Mayor Ron Corbett this week said the city transformed what had been the flood-damaged former courthouse into City Hall with the idea that it would be open to the public and would invite people to come and go.
"So having limited access isn't something we're looking to change," Corbett said. "We don't want to put it under lock and key."
Some on the council, he said, wanted to discuss the idea of using metal detectors in the building, but the idea did not get any traction with the full council, he said.
The bombing of the federal courthouse in Oklahoma City in 1995 prompted the federal government to beef up security at its courthouses across the country, and in Cedar Rapids, the public could enter the building through a single south side door where they were greeted with a metal detector.
Now, the public can enter an assortment of doors on the front and sides what is now City Hall.
City Council member Justin Shields, who is chairman of the council's Public Safety Committee, on Wednesday noted that the City Council is interested in the safety of all the city employees who work in the building, and not simply the council members during council meetings.
Someone as easily could turn aggressive against the city manager or a department head, for instance, when they aren't getting their way as they could against council members, he said.
Shields said some people get aggravated, and he said he wonders if their problems are going to trigger violence.
"The worst part of it is everybody (on the council) wants to play junior detective with this kind of stuff," Shields said. "‘Oh, I don't think this person will ever get violent.' And they have no idea.
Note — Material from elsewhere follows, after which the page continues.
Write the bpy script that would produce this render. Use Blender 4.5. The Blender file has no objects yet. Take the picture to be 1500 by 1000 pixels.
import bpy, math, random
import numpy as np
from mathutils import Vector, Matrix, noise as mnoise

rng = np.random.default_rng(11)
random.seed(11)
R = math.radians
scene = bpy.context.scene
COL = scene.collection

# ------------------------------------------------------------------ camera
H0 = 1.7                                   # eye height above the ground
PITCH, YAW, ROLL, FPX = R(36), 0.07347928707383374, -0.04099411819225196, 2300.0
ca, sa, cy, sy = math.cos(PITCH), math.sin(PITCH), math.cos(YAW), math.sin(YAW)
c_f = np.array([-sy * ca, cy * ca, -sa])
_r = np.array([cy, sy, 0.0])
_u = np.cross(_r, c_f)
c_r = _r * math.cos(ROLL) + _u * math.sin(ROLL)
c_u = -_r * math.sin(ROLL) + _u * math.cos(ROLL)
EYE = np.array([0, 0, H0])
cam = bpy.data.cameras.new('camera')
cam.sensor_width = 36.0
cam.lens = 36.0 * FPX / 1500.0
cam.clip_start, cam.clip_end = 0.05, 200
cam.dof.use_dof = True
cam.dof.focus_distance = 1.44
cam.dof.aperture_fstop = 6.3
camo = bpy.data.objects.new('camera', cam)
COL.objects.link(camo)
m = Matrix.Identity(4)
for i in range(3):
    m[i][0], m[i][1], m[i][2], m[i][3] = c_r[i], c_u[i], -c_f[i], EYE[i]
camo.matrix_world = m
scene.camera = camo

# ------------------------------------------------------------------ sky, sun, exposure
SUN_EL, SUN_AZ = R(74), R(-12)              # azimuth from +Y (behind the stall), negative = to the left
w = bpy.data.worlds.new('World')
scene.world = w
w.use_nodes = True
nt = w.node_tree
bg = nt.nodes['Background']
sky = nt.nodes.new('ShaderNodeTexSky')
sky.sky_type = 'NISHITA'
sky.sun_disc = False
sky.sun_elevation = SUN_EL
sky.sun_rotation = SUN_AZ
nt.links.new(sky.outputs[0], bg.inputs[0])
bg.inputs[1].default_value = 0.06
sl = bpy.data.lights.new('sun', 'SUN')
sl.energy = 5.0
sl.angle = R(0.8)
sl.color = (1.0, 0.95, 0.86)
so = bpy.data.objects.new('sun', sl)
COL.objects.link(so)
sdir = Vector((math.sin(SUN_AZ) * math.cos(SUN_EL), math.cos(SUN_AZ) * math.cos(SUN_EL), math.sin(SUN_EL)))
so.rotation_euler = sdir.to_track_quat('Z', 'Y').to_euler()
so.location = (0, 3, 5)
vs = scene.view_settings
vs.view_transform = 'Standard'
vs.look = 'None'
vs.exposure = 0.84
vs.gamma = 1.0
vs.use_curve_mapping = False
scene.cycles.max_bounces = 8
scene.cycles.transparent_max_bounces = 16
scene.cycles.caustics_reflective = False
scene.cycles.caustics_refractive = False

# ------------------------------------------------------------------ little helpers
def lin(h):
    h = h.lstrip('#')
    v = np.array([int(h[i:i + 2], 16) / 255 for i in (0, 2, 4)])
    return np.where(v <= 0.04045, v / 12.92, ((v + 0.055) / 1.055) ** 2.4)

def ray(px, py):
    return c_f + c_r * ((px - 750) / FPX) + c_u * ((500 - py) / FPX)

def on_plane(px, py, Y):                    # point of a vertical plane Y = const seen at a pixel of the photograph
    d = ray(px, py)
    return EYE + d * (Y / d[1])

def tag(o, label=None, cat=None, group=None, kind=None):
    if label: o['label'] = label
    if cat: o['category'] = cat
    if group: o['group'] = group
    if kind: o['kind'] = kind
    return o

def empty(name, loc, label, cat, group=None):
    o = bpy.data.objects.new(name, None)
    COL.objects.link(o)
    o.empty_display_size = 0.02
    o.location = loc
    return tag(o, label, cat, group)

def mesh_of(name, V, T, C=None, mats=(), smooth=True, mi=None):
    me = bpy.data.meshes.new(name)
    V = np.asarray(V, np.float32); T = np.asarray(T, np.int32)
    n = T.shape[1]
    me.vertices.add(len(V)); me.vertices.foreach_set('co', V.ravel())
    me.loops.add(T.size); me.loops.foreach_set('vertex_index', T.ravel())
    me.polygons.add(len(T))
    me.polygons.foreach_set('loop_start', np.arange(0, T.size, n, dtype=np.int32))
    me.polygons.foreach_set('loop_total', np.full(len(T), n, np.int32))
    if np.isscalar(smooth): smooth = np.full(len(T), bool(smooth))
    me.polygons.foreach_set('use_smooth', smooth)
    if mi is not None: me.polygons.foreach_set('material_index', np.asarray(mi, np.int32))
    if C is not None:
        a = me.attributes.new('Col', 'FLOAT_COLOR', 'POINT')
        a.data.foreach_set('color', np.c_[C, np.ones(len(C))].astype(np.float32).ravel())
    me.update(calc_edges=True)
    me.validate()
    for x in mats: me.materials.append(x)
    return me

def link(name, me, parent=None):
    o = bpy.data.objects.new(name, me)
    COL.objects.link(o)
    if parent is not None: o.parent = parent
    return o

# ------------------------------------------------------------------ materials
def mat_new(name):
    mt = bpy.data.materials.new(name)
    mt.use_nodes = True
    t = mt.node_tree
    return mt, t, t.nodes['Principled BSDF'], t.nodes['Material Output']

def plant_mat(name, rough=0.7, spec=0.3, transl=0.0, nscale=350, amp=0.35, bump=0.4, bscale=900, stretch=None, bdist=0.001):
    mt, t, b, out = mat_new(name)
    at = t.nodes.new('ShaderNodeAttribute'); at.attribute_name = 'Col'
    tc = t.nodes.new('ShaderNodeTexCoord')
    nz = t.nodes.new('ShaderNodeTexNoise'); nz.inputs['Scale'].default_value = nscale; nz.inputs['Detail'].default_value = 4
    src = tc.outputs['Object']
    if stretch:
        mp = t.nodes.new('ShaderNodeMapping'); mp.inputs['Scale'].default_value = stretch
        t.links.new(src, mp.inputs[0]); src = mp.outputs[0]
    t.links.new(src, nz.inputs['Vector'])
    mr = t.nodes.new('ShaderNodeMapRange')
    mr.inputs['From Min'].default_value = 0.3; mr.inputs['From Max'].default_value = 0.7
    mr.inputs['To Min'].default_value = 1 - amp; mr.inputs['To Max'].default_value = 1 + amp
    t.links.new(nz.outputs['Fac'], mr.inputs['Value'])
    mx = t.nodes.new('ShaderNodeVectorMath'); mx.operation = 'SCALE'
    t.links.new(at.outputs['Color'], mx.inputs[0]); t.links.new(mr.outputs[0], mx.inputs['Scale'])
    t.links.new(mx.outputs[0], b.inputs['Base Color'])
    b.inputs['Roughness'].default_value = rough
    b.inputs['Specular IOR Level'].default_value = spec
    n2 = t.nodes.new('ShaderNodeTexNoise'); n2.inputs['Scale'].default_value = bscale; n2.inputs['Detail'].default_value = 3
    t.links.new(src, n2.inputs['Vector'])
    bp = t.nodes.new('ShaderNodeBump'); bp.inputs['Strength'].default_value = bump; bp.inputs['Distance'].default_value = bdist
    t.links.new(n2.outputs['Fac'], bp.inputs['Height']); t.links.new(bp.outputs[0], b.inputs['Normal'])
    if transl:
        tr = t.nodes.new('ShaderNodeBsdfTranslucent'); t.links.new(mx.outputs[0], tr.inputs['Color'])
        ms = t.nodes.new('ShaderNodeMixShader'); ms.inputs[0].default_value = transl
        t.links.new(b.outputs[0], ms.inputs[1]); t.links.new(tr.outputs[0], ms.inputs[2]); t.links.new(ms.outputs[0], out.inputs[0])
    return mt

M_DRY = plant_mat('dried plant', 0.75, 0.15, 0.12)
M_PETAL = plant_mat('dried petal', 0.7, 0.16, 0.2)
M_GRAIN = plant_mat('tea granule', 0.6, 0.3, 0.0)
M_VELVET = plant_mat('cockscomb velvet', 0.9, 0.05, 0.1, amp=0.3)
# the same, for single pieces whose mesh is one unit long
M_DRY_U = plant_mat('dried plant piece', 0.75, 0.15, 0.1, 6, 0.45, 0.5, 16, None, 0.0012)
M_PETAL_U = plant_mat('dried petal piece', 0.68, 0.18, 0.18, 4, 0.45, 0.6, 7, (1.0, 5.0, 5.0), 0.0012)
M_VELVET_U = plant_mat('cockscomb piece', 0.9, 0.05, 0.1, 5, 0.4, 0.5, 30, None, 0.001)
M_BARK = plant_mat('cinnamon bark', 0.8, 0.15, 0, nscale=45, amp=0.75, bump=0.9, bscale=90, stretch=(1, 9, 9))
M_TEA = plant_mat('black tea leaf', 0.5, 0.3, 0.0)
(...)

They're not trained or skilled in that field whatsoever to be making those kinds of judgments. It can be a very serious problem."
For some years now, the city has positioned a uniformed police officer in a visible spot in the council chambers during council meetings, and the police chief or a top police commander also attend every council meeting. Shields said a plain clothes officer typically sits in the audience, too.
Even so, Shields said he can grow wary in the infrequent instances when someone gets upset during the public comment period at council meetings.
"If someone if starting to get really aggravated, I look around to make sure the uniformed police officer is sensing the same thing I'm sensing," he said.
It's been almost 27 years now since Ralph Davis, a resident upset about a sewer backup, shot up a Mount Pleasant City Council meeting, killing Mayor Edd King and wounding two council members.
Corbett - who was elected as a 26-year-old to the Iowa Legislature a month before the Mount Pleasant shooting - remembers the mayor's death well.
In its discussion and training this week, the Cedar Rapids council went through a variety of scenarios of how to react in the event of violence during a council meeting.
"You hope something like that never happens in Cedar Rapids," the mayor said. "We train for natural disasters like tornadoes. So we also do that to make sure we're prepared if it's an incident involving guns."